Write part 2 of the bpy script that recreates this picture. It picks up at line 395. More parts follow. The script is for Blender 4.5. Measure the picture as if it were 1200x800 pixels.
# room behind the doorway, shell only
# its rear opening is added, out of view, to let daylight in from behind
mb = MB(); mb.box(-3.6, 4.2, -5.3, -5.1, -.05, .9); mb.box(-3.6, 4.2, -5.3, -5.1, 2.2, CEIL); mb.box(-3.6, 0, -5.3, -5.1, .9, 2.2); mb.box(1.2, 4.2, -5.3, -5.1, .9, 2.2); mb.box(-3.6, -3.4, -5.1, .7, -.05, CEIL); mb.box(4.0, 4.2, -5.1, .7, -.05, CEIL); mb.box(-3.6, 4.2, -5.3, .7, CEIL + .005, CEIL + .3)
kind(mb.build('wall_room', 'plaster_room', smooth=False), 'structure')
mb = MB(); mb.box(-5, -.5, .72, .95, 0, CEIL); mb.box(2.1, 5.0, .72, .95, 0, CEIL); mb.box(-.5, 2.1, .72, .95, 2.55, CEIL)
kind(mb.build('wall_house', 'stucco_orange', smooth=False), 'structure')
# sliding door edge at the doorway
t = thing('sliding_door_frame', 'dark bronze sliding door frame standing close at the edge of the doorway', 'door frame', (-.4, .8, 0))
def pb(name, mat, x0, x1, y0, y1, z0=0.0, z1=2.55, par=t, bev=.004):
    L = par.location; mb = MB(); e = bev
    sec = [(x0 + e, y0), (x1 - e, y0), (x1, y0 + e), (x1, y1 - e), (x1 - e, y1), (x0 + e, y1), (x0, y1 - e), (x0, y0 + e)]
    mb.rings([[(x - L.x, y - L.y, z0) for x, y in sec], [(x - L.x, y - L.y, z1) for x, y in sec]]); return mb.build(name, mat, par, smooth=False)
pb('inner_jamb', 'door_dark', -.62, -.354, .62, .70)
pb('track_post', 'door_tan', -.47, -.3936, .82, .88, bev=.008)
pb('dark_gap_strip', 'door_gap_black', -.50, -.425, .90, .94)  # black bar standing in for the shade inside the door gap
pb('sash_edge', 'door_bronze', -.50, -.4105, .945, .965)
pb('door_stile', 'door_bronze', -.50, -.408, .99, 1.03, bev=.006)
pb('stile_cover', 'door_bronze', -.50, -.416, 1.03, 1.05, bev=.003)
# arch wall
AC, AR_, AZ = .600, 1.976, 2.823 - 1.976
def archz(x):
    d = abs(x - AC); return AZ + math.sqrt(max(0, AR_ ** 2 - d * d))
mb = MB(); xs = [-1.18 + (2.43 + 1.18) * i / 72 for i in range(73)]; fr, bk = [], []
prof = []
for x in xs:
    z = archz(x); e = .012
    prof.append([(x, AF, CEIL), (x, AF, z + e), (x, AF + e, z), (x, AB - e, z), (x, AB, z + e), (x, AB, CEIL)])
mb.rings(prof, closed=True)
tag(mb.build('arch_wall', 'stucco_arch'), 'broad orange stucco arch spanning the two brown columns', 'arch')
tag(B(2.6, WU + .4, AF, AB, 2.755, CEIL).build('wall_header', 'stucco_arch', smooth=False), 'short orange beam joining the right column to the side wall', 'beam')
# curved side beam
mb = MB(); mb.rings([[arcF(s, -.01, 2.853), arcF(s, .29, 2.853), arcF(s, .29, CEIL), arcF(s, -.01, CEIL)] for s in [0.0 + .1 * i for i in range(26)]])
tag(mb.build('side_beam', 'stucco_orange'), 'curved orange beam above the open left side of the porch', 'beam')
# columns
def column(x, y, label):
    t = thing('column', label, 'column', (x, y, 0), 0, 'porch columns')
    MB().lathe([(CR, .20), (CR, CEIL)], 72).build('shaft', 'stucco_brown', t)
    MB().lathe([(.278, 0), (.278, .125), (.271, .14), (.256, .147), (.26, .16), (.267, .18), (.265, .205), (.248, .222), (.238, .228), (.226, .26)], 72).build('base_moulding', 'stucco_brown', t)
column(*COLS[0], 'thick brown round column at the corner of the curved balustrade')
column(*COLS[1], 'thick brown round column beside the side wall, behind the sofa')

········

> _What the task asks_
Return all the lines that contain the string "beam".

> _Solution to this task_
tag(B(2.6, WU + .4, AF, AB, 2.755, CEIL).build('wall_header', 'stucco_arch', smooth=False), 'short orange beam joining the right column to the side wall', 'beam')
# curved side beam
tag(mb.build('side_beam', 'stucco_orange'), 'curved orange beam above the open left side of the porch', 'beam')